# INFORMATION PROVIDED:
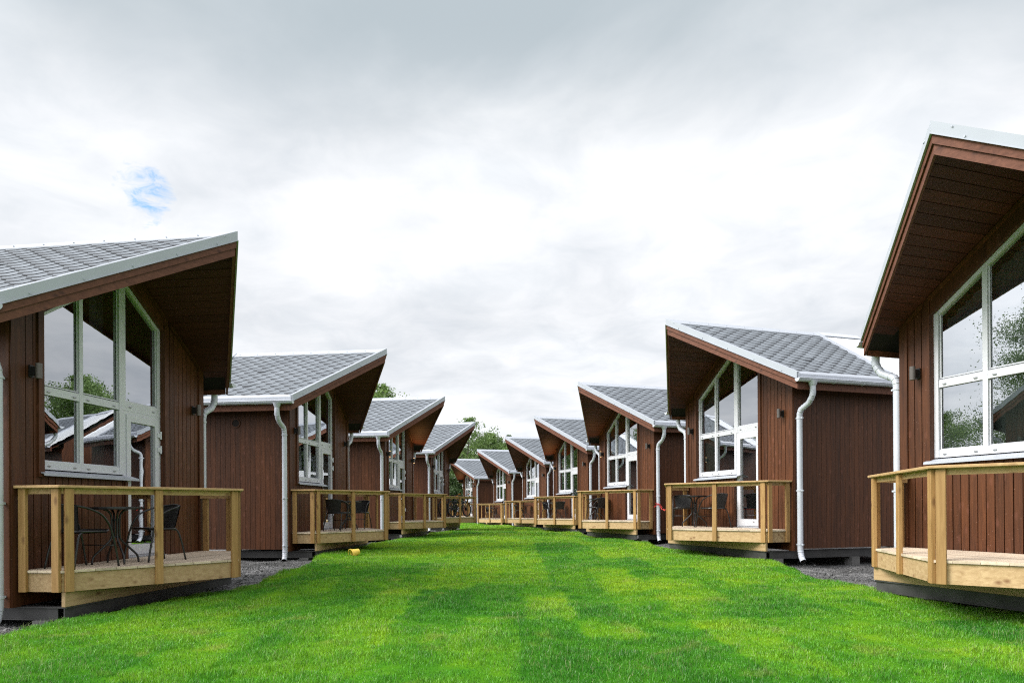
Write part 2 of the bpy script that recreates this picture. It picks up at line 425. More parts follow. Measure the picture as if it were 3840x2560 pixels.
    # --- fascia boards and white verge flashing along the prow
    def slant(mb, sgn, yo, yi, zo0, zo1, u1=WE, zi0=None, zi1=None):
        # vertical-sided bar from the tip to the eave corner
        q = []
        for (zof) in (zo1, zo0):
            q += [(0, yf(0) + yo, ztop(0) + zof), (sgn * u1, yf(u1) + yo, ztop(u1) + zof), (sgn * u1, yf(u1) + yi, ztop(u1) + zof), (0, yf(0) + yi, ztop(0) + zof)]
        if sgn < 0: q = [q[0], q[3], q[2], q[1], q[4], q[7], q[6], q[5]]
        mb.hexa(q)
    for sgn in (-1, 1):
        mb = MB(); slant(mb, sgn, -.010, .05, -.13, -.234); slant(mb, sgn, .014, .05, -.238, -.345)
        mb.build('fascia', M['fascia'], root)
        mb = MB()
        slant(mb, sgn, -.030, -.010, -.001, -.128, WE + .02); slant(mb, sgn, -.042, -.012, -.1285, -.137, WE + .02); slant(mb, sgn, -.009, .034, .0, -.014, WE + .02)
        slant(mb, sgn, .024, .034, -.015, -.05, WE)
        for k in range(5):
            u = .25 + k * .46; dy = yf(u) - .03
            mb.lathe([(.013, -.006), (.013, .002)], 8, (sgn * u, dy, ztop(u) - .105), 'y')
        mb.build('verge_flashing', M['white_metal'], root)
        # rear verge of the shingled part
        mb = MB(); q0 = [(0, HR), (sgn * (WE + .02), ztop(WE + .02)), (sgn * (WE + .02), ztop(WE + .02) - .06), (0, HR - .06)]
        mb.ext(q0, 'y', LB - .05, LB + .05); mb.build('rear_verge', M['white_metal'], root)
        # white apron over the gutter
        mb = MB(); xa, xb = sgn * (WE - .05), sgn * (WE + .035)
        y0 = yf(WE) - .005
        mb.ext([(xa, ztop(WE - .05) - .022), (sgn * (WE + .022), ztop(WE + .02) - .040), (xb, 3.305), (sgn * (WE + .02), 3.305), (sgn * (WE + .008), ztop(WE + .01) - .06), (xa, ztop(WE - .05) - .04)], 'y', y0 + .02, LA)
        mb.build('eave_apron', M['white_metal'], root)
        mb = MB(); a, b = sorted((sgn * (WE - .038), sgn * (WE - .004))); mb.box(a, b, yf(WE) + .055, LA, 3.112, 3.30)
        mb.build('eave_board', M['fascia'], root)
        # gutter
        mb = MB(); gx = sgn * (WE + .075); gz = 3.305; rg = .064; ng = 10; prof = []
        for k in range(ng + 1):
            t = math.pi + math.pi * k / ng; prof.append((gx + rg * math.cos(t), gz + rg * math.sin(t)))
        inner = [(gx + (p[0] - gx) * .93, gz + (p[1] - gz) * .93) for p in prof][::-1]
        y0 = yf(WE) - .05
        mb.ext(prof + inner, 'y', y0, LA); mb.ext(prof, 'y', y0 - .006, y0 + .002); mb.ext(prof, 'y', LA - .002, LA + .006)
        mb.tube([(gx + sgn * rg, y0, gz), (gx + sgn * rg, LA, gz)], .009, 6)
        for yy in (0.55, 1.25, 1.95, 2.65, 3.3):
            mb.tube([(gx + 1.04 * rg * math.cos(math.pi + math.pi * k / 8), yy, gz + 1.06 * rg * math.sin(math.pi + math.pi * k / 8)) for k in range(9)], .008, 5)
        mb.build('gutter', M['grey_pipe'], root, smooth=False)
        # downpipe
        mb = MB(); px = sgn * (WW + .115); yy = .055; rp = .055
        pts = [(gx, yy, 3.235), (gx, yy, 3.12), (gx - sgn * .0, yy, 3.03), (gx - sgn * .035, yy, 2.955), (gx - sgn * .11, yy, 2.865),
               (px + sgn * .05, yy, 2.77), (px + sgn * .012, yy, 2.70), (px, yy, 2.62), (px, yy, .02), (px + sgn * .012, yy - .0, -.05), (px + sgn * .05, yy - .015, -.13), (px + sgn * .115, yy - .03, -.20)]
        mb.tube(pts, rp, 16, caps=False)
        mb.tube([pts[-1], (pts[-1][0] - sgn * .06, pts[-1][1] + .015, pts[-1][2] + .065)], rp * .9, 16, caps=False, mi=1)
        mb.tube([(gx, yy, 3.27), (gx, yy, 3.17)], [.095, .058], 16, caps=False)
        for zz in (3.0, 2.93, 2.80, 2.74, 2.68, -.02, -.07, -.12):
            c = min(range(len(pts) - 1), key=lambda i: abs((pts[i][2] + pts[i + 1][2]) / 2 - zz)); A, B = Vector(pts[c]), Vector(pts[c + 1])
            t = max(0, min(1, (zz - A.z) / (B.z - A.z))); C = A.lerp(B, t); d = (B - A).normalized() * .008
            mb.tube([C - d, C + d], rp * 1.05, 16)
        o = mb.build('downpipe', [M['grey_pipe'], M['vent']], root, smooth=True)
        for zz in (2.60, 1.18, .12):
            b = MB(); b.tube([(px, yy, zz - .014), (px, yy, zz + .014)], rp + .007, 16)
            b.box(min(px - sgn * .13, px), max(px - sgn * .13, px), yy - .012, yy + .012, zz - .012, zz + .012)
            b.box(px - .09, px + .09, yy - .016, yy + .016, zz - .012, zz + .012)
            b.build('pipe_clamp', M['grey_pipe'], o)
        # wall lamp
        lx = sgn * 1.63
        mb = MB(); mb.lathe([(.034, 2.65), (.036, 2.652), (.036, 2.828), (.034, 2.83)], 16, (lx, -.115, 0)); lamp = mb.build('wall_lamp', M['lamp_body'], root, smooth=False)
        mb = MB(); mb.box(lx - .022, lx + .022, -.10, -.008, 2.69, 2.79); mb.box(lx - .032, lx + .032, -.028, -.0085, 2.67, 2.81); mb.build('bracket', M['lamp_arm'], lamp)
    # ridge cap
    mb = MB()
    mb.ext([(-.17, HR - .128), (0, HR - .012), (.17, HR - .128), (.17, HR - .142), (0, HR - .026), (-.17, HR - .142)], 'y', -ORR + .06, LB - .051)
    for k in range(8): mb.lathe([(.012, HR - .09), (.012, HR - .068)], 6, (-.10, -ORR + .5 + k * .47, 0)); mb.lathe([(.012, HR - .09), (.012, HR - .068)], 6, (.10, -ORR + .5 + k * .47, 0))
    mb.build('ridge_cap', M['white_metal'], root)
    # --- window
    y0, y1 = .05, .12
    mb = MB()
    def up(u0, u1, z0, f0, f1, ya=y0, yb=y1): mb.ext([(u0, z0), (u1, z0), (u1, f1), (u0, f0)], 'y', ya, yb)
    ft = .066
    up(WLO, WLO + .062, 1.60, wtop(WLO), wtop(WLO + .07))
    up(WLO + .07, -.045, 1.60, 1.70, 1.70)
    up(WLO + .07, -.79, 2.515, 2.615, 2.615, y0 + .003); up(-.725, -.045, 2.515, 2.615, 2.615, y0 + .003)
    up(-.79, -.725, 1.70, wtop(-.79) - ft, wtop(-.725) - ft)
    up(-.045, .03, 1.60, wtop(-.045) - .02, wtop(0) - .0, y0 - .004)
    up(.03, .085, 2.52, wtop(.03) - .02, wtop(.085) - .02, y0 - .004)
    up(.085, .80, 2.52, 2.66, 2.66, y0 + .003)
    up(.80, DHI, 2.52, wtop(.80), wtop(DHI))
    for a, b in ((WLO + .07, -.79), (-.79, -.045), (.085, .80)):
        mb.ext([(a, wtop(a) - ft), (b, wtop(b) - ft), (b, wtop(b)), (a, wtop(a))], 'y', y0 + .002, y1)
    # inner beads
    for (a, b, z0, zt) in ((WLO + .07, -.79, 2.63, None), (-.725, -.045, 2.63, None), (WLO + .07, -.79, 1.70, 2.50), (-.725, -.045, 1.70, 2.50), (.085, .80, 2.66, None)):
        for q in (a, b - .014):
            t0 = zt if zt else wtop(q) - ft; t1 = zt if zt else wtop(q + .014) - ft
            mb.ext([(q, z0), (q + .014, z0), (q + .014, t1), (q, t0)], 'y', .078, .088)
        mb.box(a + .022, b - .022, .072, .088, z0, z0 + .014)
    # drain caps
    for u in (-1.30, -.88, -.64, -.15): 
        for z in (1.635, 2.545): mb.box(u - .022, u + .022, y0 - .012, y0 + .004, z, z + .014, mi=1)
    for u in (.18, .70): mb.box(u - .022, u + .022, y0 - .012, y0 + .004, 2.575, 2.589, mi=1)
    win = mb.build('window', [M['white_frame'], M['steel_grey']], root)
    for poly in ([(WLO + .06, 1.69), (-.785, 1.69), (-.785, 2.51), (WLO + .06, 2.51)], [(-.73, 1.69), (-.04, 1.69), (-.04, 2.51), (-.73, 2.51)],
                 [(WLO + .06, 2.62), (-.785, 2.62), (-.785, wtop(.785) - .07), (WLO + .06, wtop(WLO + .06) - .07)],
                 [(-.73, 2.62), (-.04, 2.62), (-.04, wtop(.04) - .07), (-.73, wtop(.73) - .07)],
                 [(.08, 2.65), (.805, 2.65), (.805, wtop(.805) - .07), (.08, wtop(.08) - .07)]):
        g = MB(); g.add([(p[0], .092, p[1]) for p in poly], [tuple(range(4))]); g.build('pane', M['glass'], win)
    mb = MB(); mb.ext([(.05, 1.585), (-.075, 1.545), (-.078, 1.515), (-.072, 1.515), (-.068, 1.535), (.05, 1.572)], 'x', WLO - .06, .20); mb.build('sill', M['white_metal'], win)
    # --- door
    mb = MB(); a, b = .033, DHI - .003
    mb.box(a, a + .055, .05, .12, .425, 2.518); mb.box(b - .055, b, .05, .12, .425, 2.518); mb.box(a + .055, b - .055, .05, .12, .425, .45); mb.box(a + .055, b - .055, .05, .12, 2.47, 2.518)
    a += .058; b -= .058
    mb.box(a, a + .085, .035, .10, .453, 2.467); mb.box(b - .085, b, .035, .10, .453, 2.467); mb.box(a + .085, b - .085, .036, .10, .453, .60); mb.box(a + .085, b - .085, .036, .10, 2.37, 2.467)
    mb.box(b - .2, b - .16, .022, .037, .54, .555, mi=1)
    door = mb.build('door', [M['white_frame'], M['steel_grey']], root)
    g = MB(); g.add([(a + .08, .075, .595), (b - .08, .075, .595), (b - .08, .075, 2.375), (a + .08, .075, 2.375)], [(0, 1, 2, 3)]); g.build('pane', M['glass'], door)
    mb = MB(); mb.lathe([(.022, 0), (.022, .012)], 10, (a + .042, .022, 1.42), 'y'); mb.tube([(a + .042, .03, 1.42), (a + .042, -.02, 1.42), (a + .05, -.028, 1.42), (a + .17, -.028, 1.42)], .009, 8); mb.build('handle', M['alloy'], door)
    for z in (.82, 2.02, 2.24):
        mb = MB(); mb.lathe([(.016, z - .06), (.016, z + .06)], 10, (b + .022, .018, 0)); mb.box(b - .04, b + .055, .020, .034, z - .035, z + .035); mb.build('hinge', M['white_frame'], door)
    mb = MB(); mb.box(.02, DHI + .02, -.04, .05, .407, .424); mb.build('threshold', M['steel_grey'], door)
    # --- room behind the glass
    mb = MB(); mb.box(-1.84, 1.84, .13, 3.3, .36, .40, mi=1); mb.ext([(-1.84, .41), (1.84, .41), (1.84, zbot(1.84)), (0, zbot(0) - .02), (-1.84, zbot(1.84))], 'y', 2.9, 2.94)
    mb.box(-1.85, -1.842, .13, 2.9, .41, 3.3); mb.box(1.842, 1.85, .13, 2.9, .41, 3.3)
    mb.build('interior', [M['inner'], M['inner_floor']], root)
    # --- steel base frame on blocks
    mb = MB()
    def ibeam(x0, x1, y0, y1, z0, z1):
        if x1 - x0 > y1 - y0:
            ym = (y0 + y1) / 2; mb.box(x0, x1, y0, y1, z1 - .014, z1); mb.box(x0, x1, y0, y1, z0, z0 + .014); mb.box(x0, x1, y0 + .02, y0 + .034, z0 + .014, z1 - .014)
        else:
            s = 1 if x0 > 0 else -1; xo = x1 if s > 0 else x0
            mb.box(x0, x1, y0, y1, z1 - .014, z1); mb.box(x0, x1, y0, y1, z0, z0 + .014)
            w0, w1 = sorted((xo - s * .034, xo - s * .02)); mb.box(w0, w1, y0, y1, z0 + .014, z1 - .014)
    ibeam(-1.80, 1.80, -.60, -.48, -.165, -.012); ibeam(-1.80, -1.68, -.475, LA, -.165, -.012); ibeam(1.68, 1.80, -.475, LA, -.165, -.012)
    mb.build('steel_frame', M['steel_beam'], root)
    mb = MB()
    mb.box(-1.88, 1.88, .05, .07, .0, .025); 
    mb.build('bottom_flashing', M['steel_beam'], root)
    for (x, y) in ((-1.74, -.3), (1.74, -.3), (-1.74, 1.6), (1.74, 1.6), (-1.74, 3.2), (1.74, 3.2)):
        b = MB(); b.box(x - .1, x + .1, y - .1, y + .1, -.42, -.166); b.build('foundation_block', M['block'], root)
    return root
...
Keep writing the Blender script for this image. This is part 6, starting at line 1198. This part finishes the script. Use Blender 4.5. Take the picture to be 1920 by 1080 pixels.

# WHAT THE TASK ASKS:
From the listing, copy every line where the string "script" appears.

# SOLUTION FOR THIS TASK:
Write part 2 of the bpy script that recreates this picture. It picks up at line 425. More parts follow. Measure the picture as if it were 3840x2560 pixels.
Keep writing the Blender script for this image. This is part 6, starting at line 1198. This part finishes the script. Use Blender 4.5. Take the picture to be 1920 by 1080 pixels.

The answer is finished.